━━ MATERIAL ━━

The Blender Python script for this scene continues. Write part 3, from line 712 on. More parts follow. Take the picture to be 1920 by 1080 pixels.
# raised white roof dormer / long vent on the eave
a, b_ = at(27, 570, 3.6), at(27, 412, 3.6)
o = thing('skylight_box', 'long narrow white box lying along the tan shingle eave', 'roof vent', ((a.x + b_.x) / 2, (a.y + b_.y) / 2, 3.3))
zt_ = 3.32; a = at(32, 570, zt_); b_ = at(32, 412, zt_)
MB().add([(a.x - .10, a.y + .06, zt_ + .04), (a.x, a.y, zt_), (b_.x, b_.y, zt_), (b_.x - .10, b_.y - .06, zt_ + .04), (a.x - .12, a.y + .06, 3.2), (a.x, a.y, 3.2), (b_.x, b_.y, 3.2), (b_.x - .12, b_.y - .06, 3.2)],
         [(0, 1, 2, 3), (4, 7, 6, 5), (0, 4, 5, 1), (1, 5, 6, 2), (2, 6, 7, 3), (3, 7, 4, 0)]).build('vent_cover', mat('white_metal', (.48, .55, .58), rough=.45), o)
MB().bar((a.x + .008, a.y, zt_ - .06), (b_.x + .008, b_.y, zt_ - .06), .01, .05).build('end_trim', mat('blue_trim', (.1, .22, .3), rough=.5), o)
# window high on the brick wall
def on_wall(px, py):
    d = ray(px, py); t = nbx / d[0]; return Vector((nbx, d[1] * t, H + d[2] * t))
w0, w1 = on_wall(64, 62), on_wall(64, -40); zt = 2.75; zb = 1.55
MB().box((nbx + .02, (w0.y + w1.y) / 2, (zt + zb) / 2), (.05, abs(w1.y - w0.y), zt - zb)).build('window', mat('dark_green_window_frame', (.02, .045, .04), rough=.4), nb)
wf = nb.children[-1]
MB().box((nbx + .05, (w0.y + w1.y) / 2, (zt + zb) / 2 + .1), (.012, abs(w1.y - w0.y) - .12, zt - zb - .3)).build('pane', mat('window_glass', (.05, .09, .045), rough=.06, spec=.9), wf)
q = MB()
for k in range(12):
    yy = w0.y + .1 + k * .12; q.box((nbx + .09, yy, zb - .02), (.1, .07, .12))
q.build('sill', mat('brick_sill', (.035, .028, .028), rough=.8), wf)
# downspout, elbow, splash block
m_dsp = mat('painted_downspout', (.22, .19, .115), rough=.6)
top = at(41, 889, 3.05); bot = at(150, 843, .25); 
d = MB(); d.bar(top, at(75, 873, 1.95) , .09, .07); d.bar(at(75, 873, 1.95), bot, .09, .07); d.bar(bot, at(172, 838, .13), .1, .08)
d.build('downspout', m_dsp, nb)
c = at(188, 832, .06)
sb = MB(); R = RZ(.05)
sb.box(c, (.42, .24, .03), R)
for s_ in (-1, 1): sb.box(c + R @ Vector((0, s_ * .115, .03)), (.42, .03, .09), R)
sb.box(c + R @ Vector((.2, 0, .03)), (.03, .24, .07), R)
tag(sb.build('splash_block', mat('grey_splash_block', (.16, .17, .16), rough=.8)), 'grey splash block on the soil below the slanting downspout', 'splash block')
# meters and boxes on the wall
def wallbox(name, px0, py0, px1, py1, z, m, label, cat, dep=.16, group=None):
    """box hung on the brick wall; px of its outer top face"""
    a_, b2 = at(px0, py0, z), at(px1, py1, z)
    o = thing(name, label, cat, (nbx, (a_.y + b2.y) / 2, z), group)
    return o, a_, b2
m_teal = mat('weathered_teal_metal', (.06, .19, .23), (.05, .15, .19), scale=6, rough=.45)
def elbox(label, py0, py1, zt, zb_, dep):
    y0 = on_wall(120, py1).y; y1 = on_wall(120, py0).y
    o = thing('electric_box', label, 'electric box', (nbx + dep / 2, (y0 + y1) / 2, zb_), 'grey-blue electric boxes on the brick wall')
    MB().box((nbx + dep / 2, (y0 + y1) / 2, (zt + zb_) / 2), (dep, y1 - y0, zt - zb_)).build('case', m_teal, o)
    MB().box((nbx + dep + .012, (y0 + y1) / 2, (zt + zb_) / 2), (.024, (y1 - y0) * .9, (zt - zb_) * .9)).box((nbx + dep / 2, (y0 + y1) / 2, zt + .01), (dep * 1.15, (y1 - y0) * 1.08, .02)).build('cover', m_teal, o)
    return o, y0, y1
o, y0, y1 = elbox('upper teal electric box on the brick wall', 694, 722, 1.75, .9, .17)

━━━

▶ WRITTEN REQUEST
Using the data above, return each line exactly as written.

▶ ANSWER FOR THIS EXERCISE
The Blender Python script for this scene continues. Write part 3, from line 712 on. More parts follow. Take the picture to be 1920 by 1080 pixels.
# raised white roof dormer / long vent on the eave
a, b_ = at(27, 570, 3.6), at(27, 412, 3.6)
o = thing('skylight_box', 'long narrow white box lying along the tan shingle eave', 'roof vent', ((a.x + b_.x) / 2, (a.y + b_.y) / 2, 3.3))
zt_ = 3.32; a = at(32, 570, zt_); b_ = at(32, 412, zt_)
MB().add([(a.x - .10, a.y + .06, zt_ + .04), (a.x, a.y, zt_), (b_.x, b_.y, zt_), (b_.x - .10, b_.y - .06, zt_ + .04), (a.x - .12, a.y + .06, 3.2), (a.x, a.y, 3.2), (b_.x, b_.y, 3.2), (b_.x - .12, b_.y - .06, 3.2)],
         [(0, 1, 2, 3), (4, 7, 6, 5), (0, 4, 5, 1), (1, 5, 6, 2), (2, 6, 7, 3), (3, 7, 4, 0)]).build('vent_cover', mat('white_metal', (.48, .55, .58), rough=.45), o)
MB().bar((a.x + .008, a.y, zt_ - .06), (b_.x + .008, b_.y, zt_ - .06), .01, .05).build('end_trim', mat('blue_trim', (.1, .22, .3), rough=.5), o)
# window high on the brick wall
def on_wall(px, py):
    d = ray(px, py); t = nbx / d[0]; return Vector((nbx, d[1] * t, H + d[2] * t))
w0, w1 = on_wall(64, 62), on_wall(64, -40); zt = 2.75; zb = 1.55
MB().box((nbx + .02, (w0.y + w1.y) / 2, (zt + zb) / 2), (.05, abs(w1.y - w0.y), zt - zb)).build('window', mat('dark_green_window_frame', (.02, .045, .04), rough=.4), nb)
wf = nb.children[-1]
MB().box((nbx + .05, (w0.y + w1.y) / 2, (zt + zb) / 2 + .1), (.012, abs(w1.y - w0.y) - .12, zt - zb - .3)).build('pane', mat('window_glass', (.05, .09, .045), rough=.06, spec=.9), wf)
q = MB()
for k in range(12):
    yy = w0.y + .1 + k * .12; q.box((nbx + .09, yy, zb - .02), (.1, .07, .12))
q.build('sill', mat('brick_sill', (.035, .028, .028), rough=.8), wf)
# downspout, elbow, splash block
m_dsp = mat('painted_downspout', (.22, .19, .115), rough=.6)
top = at(41, 889, 3.05); bot = at(150, 843, .25); 
d = MB(); d.bar(top, at(75, 873, 1.95) , .09, .07); d.bar(at(75, 873, 1.95), bot, .09, .07); d.bar(bot, at(172, 838, .13), .1, .08)
d.build('downspout', m_dsp, nb)
c = at(188, 832, .06)
sb = MB(); R = RZ(.05)
sb.box(c, (.42, .24, .03), R)
for s_ in (-1, 1): sb.box(c + R @ Vector((0, s_ * .115, .03)), (.42, .03, .09), R)
sb.box(c + R @ Vector((.2, 0, .03)), (.03, .24, .07), R)
tag(sb.build('splash_block', mat('grey_splash_block', (.16, .17, .16), rough=.8)), 'grey splash block on the soil below the slanting downspout', 'splash block')
# meters and boxes on the wall
def wallbox(name, px0, py0, px1, py1, z, m, label, cat, dep=.16, group=None):
    """box hung on the brick wall; px of its outer top face"""
    a_, b2 = at(px0, py0, z), at(px1, py1, z)
    o = thing(name, label, cat, (nbx, (a_.y + b2.y) / 2, z), group)
    return o, a_, b2
m_teal = mat('weathered_teal_metal', (.06, .19, .23), (.05, .15, .19), scale=6, rough=.45)
def elbox(label, py0, py1, zt, zb_, dep):
    y0 = on_wall(120, py1).y; y1 = on_wall(120, py0).y
    o = thing('electric_box', label, 'electric box', (nbx + dep / 2, (y0 + y1) / 2, zb_), 'grey-blue electric boxes on the brick wall')
    MB().box((nbx + dep / 2, (y0 + y1) / 2, (zt + zb_) / 2), (dep, y1 - y0, zt - zb_)).build('case', m_teal, o)
    MB().box((nbx + dep + .012, (y0 + y1) / 2, (zt + zb_) / 2), (.024, (y1 - y0) * .9, (zt - zb_) * .9)).box((nbx + dep / 2, (y0 + y1) / 2, zt + .01), (dep * 1.15, (y1 - y0) * 1.08, .02)).build('cover', m_teal, o)
    return o, y0, y1
o, y0, y1 = elbox('upper teal electric box on the brick wall', 694, 722, 1.75, .9, .17)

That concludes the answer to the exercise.